» **THE PROBLEM**
List each line of the data that holds the word "scene".

┌──

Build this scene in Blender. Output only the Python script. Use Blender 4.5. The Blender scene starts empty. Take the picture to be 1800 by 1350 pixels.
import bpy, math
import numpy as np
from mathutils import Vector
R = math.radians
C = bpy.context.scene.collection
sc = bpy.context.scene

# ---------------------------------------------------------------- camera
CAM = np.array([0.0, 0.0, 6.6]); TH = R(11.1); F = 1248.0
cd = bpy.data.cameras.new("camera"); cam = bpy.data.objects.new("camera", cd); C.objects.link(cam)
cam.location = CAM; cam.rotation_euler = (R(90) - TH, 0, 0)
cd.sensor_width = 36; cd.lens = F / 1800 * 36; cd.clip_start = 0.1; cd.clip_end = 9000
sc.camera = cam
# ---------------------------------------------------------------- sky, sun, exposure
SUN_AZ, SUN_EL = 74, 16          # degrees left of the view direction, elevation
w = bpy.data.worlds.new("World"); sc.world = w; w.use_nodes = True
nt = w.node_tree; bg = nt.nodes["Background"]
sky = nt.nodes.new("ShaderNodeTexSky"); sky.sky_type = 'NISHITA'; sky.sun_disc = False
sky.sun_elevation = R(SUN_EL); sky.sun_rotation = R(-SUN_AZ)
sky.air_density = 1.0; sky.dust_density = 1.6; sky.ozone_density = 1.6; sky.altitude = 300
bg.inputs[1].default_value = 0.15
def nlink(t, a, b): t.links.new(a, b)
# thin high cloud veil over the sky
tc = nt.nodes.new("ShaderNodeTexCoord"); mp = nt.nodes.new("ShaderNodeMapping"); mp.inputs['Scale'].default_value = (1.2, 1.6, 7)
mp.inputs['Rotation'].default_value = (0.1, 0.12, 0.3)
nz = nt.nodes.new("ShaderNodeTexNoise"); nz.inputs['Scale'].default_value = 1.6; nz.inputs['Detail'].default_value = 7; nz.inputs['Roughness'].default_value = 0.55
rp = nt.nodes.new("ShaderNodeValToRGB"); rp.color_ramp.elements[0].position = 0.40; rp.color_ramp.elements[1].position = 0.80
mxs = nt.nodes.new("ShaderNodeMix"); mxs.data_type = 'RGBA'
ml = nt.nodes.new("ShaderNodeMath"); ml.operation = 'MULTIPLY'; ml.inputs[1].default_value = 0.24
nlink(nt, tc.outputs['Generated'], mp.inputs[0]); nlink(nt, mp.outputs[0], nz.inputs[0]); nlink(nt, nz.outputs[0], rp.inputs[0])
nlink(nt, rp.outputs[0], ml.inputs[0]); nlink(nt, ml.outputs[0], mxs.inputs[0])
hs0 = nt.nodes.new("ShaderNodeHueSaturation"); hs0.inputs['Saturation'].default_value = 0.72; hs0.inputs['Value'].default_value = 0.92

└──

» **FINAL RESULT**
Build this scene in Blender. Output only the Python script. Use Blender 4.5. The Blender scene starts empty. Take the picture to be 1800 by 1350 pixels.
C = bpy.context.scene.collection
sc = bpy.context.scene